I’m not an expert on Japanese economics, so I don’t know exactly why certain formats of Japanese home entertainment are so expensive, but I suspect that it has to do with recovering costs in a smaller market, and simple tradition. Mainstream American video games and home video releases can sometimes afford inexpensive retail prices by making up for lower prices with sheer number of sales. With Japan being such a small country, it’s physically impossible for Japan to rack up the same massive sales figures that America is consistently capable of simply because Japan has fewer consumers than America does. Furthermore, I suspect that Japanese home entertainment distributors are simply used to a certain high profit percentage that they don’t want to give up. In the 1980s, during Japan’s economic boom and legends of $10 apples and $100 steaks, it was common for an anime VHS tape to retail at close to $150 American. As the economic bubble burst, and cheaper digital technology in the form of CD and DVD was introduced, Japanese retail prices began falling. Now new release anime home video releases in Japan cost half or less what new releases did 15 years ago. But I think Japanese consumers are still accustomed to what Americans would think of as exorbitant home entertainment retail prices- prices that are probably at least somewhat artificially maintained by the collective Japanese home entertainment industry.

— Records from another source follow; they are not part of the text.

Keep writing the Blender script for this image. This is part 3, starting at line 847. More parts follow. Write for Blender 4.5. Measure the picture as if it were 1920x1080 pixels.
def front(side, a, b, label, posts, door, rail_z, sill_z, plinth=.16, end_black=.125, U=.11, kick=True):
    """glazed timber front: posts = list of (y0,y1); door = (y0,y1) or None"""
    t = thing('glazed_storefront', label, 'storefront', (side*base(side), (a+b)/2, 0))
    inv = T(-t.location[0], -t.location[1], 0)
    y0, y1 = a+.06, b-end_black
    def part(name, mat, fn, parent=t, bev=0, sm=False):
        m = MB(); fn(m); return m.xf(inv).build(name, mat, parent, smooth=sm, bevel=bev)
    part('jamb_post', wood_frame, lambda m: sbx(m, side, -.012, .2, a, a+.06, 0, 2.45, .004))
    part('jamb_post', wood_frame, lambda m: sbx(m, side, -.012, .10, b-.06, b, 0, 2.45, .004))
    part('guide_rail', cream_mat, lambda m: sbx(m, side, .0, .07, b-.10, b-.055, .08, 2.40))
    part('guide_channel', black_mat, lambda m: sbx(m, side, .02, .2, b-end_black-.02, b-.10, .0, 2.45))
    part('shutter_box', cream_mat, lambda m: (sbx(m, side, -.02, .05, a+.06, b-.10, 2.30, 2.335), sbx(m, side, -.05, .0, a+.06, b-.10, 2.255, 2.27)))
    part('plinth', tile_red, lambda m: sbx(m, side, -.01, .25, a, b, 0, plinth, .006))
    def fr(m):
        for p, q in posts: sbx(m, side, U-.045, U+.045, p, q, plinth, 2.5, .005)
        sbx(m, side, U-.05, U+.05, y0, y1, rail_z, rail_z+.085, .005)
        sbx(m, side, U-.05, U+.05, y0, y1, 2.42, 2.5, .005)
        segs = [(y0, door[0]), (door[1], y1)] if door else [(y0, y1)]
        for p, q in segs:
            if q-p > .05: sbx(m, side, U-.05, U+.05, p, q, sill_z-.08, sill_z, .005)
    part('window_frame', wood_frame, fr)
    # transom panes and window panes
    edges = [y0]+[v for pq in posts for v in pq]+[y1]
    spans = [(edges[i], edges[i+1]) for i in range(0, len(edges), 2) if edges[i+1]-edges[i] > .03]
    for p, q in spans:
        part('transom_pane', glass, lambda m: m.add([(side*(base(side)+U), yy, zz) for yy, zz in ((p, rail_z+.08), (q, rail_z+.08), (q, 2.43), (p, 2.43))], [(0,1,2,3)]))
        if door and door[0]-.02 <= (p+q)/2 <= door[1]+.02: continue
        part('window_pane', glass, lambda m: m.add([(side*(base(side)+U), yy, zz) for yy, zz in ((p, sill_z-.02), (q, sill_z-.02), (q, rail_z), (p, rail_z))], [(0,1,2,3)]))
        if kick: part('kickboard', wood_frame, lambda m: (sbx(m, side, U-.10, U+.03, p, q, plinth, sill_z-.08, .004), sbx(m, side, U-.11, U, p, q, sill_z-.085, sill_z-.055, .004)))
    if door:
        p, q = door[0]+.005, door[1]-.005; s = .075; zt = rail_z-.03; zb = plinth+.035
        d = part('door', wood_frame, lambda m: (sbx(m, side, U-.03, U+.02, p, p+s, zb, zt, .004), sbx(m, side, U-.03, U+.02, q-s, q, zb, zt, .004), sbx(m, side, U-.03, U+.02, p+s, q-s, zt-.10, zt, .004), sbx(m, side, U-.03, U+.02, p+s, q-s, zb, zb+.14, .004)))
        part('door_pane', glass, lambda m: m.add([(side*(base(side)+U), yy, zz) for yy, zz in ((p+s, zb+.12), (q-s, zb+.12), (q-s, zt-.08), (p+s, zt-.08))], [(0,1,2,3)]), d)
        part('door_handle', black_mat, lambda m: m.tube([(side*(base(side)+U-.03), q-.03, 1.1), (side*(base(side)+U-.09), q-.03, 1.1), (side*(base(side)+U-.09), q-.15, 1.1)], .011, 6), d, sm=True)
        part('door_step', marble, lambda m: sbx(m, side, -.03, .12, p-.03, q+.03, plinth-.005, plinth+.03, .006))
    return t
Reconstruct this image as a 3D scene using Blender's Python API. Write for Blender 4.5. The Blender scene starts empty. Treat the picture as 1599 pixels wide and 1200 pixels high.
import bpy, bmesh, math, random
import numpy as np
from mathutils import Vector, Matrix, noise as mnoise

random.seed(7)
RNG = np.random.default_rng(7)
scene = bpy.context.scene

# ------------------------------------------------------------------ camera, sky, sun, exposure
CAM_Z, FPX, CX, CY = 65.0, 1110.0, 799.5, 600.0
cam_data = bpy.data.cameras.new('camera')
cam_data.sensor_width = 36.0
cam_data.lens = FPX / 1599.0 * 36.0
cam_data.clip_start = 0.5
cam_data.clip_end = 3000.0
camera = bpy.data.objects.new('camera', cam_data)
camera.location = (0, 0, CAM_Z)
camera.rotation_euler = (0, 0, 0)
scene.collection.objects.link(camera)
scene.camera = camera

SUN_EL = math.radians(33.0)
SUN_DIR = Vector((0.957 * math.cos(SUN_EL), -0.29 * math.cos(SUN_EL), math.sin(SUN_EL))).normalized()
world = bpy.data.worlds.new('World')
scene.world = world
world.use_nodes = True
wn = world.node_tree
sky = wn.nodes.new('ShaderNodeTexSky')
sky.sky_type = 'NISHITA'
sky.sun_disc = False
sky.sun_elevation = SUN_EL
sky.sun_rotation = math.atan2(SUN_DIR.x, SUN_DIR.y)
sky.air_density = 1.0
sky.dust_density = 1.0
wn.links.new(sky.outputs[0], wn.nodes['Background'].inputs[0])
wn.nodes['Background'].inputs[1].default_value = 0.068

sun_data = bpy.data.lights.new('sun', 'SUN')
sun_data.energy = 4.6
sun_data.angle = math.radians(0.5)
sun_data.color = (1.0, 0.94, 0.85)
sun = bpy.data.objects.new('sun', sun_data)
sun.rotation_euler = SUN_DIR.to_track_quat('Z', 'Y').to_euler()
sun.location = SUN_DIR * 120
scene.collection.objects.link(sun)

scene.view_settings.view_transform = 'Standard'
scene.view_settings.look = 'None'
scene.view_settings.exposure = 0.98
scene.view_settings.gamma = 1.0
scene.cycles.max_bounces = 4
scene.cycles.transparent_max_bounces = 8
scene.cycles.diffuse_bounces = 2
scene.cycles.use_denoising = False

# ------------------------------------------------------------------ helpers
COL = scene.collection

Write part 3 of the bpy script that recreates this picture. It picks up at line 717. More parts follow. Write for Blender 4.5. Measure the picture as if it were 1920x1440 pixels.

Japanese DVD prices can be unforgiving expensive for Americans used to American DVD prices because not only to American consumers have to pay higher Japanese retail prices, Americans also have to cover import shipping fees and taxes. So when you see an import Japanese CD priced at $30 (actually, since Japanese CD prices are on the rise lately, it may be more appropriate to say $30 or more) or an imported Japanese DVD priced at $60 or more, you’re probably not being gouged. You’re simply paying the rough equivalent (plus import shipping fees) of what you’d pay if you were a Japanese native purchasing the same item at a retail store in Japan.

No one ever said collecting anime was cheap.

Addendum:
Jonathan Hertzog & John C. Watson both wrote in with a link to the Japan FAQ article titled “Why Are Prices in Japan So Damn High?” which explains that Japan’s convoluted system of middleman distributors drives up prices, and Japanese consumers just accept this situation because it’s normal for Japanese business.